Henrique Fernando Cardozo y Ricardo Lagos*
Por primera vez en 52 años, una niña nació en una
Colombia en paz. Vino al mundo el 26 de septiembre, minutos después haberse
firmado el histórico Acuerdo de Paz. Este es un logro impresionante, porque,
después de todo, la vida de cada colombiano vivo ha estado marcada por una
guerra de medio siglo. El camino para llegar al acuerdo estuvo lleno de
dificultades y lo que viene para el país en orden de asegurar la consecuente
paz, será aún más desafiante.
Un reto grande se avecina rápidamente. Los colombianos
tendrán que acudir a las urnas para ratificar, en el plebiscito del próximo 2
de octubre, el acuerdo, al que no fue nada fácil llegar. Y aunque tiene algunos
defectos –no hay tal cosa como un acuerdo perfecto-, este es, de lejos, el
mejor al que se ha llegado con la guerrilla más grande -las Fuerzas Armadas
Revolucionarias de Colombia, FARC-EP-. Pondría fin definitivo al último gran
conflicto armado de América Latina.
Lo que está en juego es mucho más que el regreso a la
guerra. El acuerdo de paz incluye grandes reformas e inversiones y podría
mejorar la calidad de vida de la mayoría de los colombianos, especialmente los
más pobres en las zonas rurales. No sólo reclama reformas agrarias: ofrece,
además, un nuevo enfoque para abordar el problema de las drogas ilícitas,
incluyendo el restablecimiento de la autoridad gubernamental en áreas antes
controladas por las FARC.
Es comprensible que los colombianos
tengan prevenciones frente a concesiones a las FARC. Después de todo, más de
220.000 soldados, guerrilleros y civiles han muerto en los combates, y casi
siete millones de colombianos han sido desplazados de sus hogares durante el
último medio siglo. Existen preocupaciones reales acerca de si la guerrilla
entregará todas sus armas con o sin supervisión de la ONU. Tienen motivos para
ser cautelosos, este camino lo han recorrido antes.

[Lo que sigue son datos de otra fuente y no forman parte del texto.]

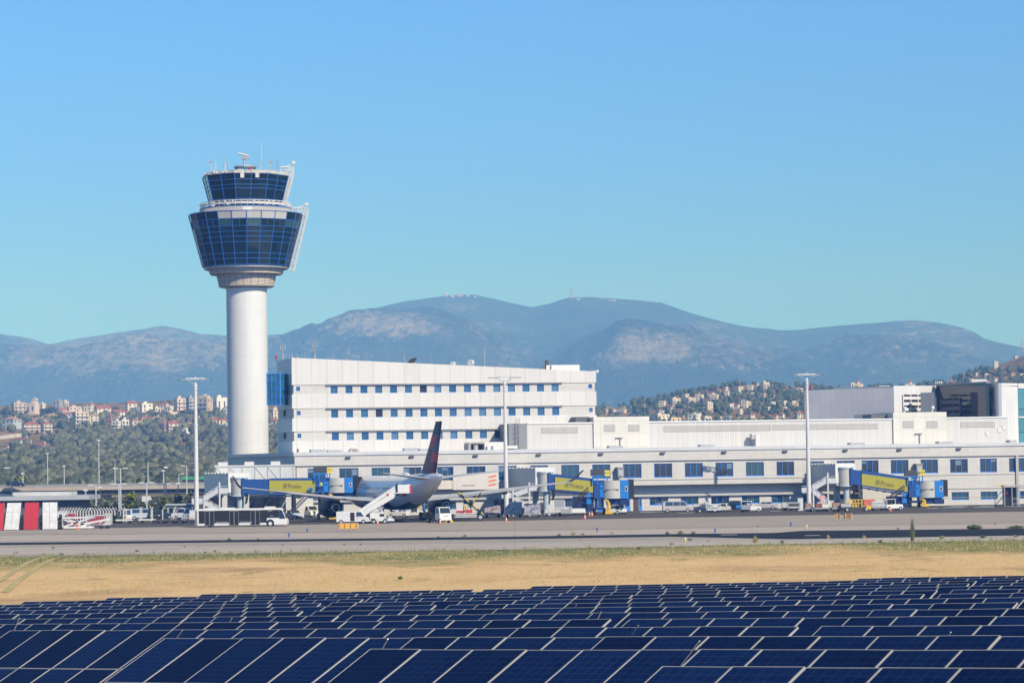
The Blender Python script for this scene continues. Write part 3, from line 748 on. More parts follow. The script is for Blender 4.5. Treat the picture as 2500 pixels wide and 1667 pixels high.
LH = [(24, 64, 985, 1010, TANW, 'flat', 3, 'tan balconied flats at the left of the skyline', 1), (62, 94, 986, 1012, PINK, 'flat', 3, 'pink windowless apartment block on the skyline', 0), (92, 111, 987, 1004, CREAM, 'flat', 2, 'cream flats right of the pink apartment block', 1),
 (78, 92, 975, 990, CREAM, 'flat', 2, 'cream stair tower rising behind the pink block', 0), (127, 153, 979, 997, GRY, 'flat', 2, 'dark grey flat roofed block on the skyline', 0), (152, 167, 980, 996, CREAM, 'flat', 3, 'cream stacked terraces beside the dark grey block', 1),
 (136, 163, 996, 1010, CREAM, 'red', 2, 'low cream house with red roof under the grey block', 1), (162, 198, 994, 1011, PINK, 'flat', 2, 'long pink flat roofed house mid town', 0), (203, 230, 983, 1009, CREAM, 'red', 3, 'cream gabled house climbing to a red roof', 0),
 (226, 270, 990, 1012, CREAM, 'red', 2, 'broad cream villa under a red roof', 0), (98, 147, 1009, 1027, CREAM, 'tan', 2, 'long cream house under a tan hip roof', 0), (147, 175, 1007, 1029, BLUE, 'red', 2, 'pale blue house with red roof', 1),
 (174, 216, 1007, 1045, BEIGE, 'flat', 4, 'beige four storey block with balconies', 1), (214, 240, 1010, 1042, CREAM, 'tan', 4, 'cream gabled wing right of the beige block', 0), (3, 50, 1017, 1048, BLUE, 'tan', 2, 'large tan roofed house with bluish wall at the left', 0),
 (48, 124, 1019, 1036, CREAM, 'tan', 1, 'long low house with tan roof behind pink flats', 0), (50, 97, 1029, 1056, PINK, 'red', 3, 'pink flats with white awnings and red roof', 1), (98, 126, 1030, 1057, PINK, 'red', 3, 'smaller pink flats beside the awninged flats', 1),
 (258, 276, 1013, 1044, BRICK, 'flat', 3, 'unfinished brown brick building', 0), (276, 298, 1019, 1034, ORG, 'flat', 1, 'orange upper house beside the unfinished brick building', 0), (274, 294, 1029, 1054, WHT, 'flat', 3, 'white balconies below the orange house', 1),
 (39, 74, 1068, 1082, WHT, 'red', 1, 'white barn with red roof at the grove edge', 0), (64, 126, 1083, 1099, CREAM, 'red', 1, 'long cream shed with bright red roof in the grove', 0), (2, 26, 1093, 1104, WHT, 'red', 1, 'small red roofed hut at the left edge', 0),
 (304, 334, 980, 1002, CREAM, 'red', 2, 'cream house with steep red roof on the skyline', 0), (338, 372, 986, 1006, WHT, 'flat', 2, 'white flat roofed house on the skyline', 0), (320, 340, 996, 1010, GRY, 'flat', 2, 'small grey house below the steep red roof', 0),
 (374, 392, 996, 1014, CREAM, 'flat', 2, 'cream cube house mid town', 0), (402, 423, 993, 1006, CREAM, 'flat', 1, 'small cream house with roof shed', 0), (422, 454, 974, 1002, PINK, 'flat', 3, 'pink three storey house left of balconies', 1),
 (453, 479, 972, 1014, GRY, 'flat', 5, 'grey five storey block with white balconies', 1), (482, 512, 967, 984, CREAM, 'flat', 1, 'cream penthouse behind the lamp mast', 0), (483, 519, 973, 1016, TANW, 'flat', 4, 'brown four storey block with slab balconies', 1),
 (517, 554, 972, 1008, WHT, 'flat', 4, 'white windowless apartment block by the tower', 0), (402, 434, 1007, 1020, PINK, 'flat', 1, 'low pink house with white flat roof', 0), (313, 346, 1022, 1047, CREAM, 'red', 2, 'pale row house with several chimneys', 1),
 (294, 315, 1026, 1050, WHT, 'flat', 2, 'white balcony house left of the pale row house', 1), (335, 368, 1015, 1039, ORG, 'red', 2, 'orange gabled house with red roof', 0), (361, 399, 1016, 1038, WHT, 'tan', 2, 'white gabled house right of the orange gable', 0),
 (389, 406, 1028, 1058, BRICK, 'flat', 3, 'blank brown wall house at the grove edge', 0), (404, 435, 1028, 1056, CREAM, 'red', 3, 'cream flats with large awnings at the grove edge', 1), (433, 456, 1029, 1052, GRY, 'dark', 2, 'grey half built house beside the awninged cream flats', 0),
 (438, 465, 1048, 1060, WHT, 'flat', 1, 'small white gate house at the grove edge', 0), (458, 496, 1019, 1035, CREAM, 'red', 1, 'low cream house under a long red roof', 0), (495, 531, 1020, 1042, CREAM, 'red', 2, 'cream red roofed house left of the tower', 0),
 (528, 560, 1020, 1044, YEL, 'red', 2, 'yellow red roofed house beside the tower', 0), (538, 560, 1037, 1053, BLUE, 'flat', 2, 'pale blue house low beside the tower', 0), (542, 560, 999, 1021, GRY, 'flat', 2, 'grey house below the white apartment block', 0),
 (655, 690, 1000, 1022, BEIGE, 'flat', 3, 'beige house seen between tower and office block', 0), (652, 688, 1022, 1046, CREAM, 'red', 2, 'cream house low between tower and office block', 0),
 (270, 304, 1000, 1016, CREAM, 'red', 2, 'cream house half hidden by the wide green tree', 0), (390, 412, 984, 1000, CREAM, 'red', 1, 'cream house by the skyline cypress', 0), (346, 372, 1003, 1018, BEIGE, 'red', 1, 'beige house under the white flat roofed house', 0)]
for i, (x0, x1, yt, yb, c_, rf, st, lb, bl) in enumerate(LH):
    if 'windowless' in lb or 'blank' in lb: st = 1
    house(lb, x0, x1, yt, yb, c_, rf, st, group=GL, seed=i, balc=bool(bl))
# pale boundary wall
wl = MB()
for i in range(12):
    a = hit(-30 + 8 * i, 1076 - .9 * i); b_ = hit(-22 + 8 * i, 1075.1 - .9 * i); wl.hexa([a + Vector((0, 0, -1.5)), b_ + Vector((0, 0, -1.5)), b_ + Vector((0, .5, -1.5)), a + Vector((0, .5, -1.5))], [a + Vector((0, 0, 2.6)), b_ + Vector((0, 0, 2.6)), b_ + Vector((0, .5, 2.6)), a + Vector((0, .5, 2.6))])
tag(wl.build("boundary_wall", wallm((.55, .52, .48))), "pale boundary wall on the dry slope above the barn", "wall")
GR = "houses scattered over the far right hillside"
RH = [(1469, 1507, 991, 1010, YEL, 'tan', 3), (1507, 1533, 991, 1009, YEL, 'tan', 3), (1607, 1628, 978, 992, CREAM, 'flat', 2), (1635, 1664, 971, 990, CREAM, 'flat', 3), (1668, 1683, 962, 972, CREAM, 'flat', 2), (1672, 1700, 970, 986, BEIGE, 'flat', 3), (1675, 1697, 985, 993, CREAM, 'red', 1),
 (1696, 1721, 963, 977, CREAM, 'flat', 2), (1720, 1738, 981, 990, CREAM, 'flat', 1), (1625, 1646, 991, 1002, CREAM, 'red', 2), (1597, 1646, 1003, 1012, BLUE, 'flat', 1), (1645, 1670, 999, 1010, BRICK, 'flat', 2), (1586, 1640, 1010, 1030, CREAM, 'flat', 2), (1677, 1714, 1009, 1030, WHT, 'flat', 2), (1629, 1666, 1019, 1031, YEL, 'flat', 1),
 (1725, 1746, 954, 969, CREAM, 'red', 2), (1735, 1758, 962, 979, CREAM, 'flat', 3), (1746, 1767, 948, 962, BEIGE, 'red', 2), (1769, 1779, 944, 954, CREAM, 'flat', 2), (1768, 1783, 954, 969, CREAM, 'flat', 3), (1797, 1817, 943, 960, CREAM, 'flat', 3), (1824, 1841, 940, 952, CREAM, 'flat', 2), (1847, 1853, 935, 949, WHT, 'flat', 3), (1856, 1881, 932, 950, CREAM, 'flat', 3),
 (1923, 1942, 941, 951, PINK, 'red', 2), (1944, 1955, 946, 953, CREAM, 'flat', 1), (1831, 1843, 959, 970, BEIGE, 'flat', 2), (1721, 1743, 981, 1000, CREAM, 'flat', 3), (1777, 1793, 985, 1000, WHT, 'flat', 3), (1789, 1809, 984, 997, CREAM, 'red', 2), (1808, 1830, 977, 995, CREAM, 'flat', 3), (1801, 1815, 998, 1011, CREAM, 'flat', 2), (1879, 1895, 982, 989, CREAM, 'flat', 1), (1909, 1923, 979, 989, WHT, 'flat', 2), (1931, 1945, 979, 986, WHT, 'flat', 1),
 (1872, 1883, 994, 1003, CREAM, 'flat', 2), (1909, 1923, 994, 1000, WHT, 'flat', 1), (1868, 1884, 1010, 1025, BRICK, 'red', 2), (1884, 1902, 1008, 1026, ORG, 'red', 2), (1900, 1918, 1006, 1024, CREAM, 'red', 2), (1937, 1964, 1002, 1024, CREAM, 'red', 2), (1828, 1845, 1008, 1022, CREAM, 'red', 2), (1742, 1765, 1017, 1029, PINK, 'flat', 1), (1789, 1820, 1019, 1031, ORG, 'flat', 1), (1840, 1857, 1018, 1030, WHT, 'red', 1), (1714, 1740, 1016, 1030, CREAM, 'flat', 1), (1765, 1790, 1016, 1030, GRY, 'flat', 1),
 (2308, 2329, 930, 943, CREAM, 'red', 2), (2336, 2345, 923, 930, CREAM, 'flat', 1), (2364, 2378, 924, 935, ORG, 'flat', 2), (2422, 2439, 919, 932, CREAM, 'red', 2), (2424, 2439, 881, 899, CREAM, 'flat', 2), (2486, 2502, 912, 926, CREAM, 'flat', 2), (2380, 2388, 911, 918, WHT, 'flat', 1), (2402, 2416, 913, 921, CREAM, 'flat', 1), (2467, 2480, 908, 918, CREAM, 'red', 1), (2352, 2358, 911, 918, WHT, 'flat', 1), (2330, 2338, 929, 936, PINK, 'red', 1), (2386, 2396, 921, 930, WHT, 'flat', 1), (2412, 2418, 929, 935, ORG, 'red', 1), (2318, 2326, 918, 926, ORG, 'red', 1), (2474, 2486, 866, 872, ORG, 'flat', 1), (2452, 2460, 917, 924, PINK, 'red', 1), (2210, 2222, 934, 944, CREAM, 'flat', 1), (2074, 2088, 934, 947, CREAM, 'flat', 2), (2056, 2066, 938, 945, PINK, 'red', 1), (1540, 1552, 1000, 1010, CREAM, 'red', 1), (1563, 1576, 989, 997, CREAM, 'flat', 1), (1478, 1500, 1012, 1022, BRICK, 'red', 1), (1552, 1570, 1012, 1022, WHT, 'flat', 1)]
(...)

Podría decirse que la cuestión más delicada tiene que
ver con el tema de cómo tratar los crímenes de guerra. Según los términos del
Acuerdo de Paz, aquellos que admitan las atrocidades más graves, incluidas las
ejecuciones, recibirán penas reducidas de solo cinco a ocho años, con la
obligación de prestar servicio comunitario. Y a aquellos implicados en delitos
menos graves –como el tráfico de drogas- se les concederá amnistía. Muchas
personas sienten que esto deja libres muy fácilmente a los soldados y
guerrilleros que han violado derechos.
El tema de la adjudicación de responsabilidad por
crímenes de guerra suele ser una de las partes más difíciles en un proceso de
paz. Los críticos a menudo presentan el tema como una elección entre paz o
justicia. Esa es una falsa dicotomía. Colombia puede lograr ambos. Si las
autoridades implementan el acuerdo de paz con cuidado, deberán ser capaces de
conciliar los intereses y las necesidades legítimas de las víctimas, con los
requerimientos legales de hacer que los criminales respondan por sus delitos.
El coraje y la convicción de los
líderes de Colombia no tienen paralelo en la historia reciente. Las
negociaciones en La Habana, que empezaron en el 2012, fueron tensas y
agotadoras. Sin embargo, los equipos negociadores sacaron el proceso adelante.
A todo lo largo del proceso fueron desafiados por un coro de voces hostiles y
una creciente polarización en todo el país.
Es por supuesto el pueblo colombiano, incluyendo
víctimas y sobrevivientes, el que debe ser reconocido. Cuando el presidente
Santos firmó el acuerdo, anunció: “Hoy es el comienzo del fin del sufrimiento,
el dolor y la tragedia de la guerra”. Son los que han sufrido más, quienes le
están dando a la siguiente generación una oportunidad que muchos ciudadanos
creyeron nunca se materializaría, la oportunidad de vivir en paz.
*Fernando Henrique Cardoso es ex presidente de Brasil
y Ricardo Lagos, ex presidente de Chile.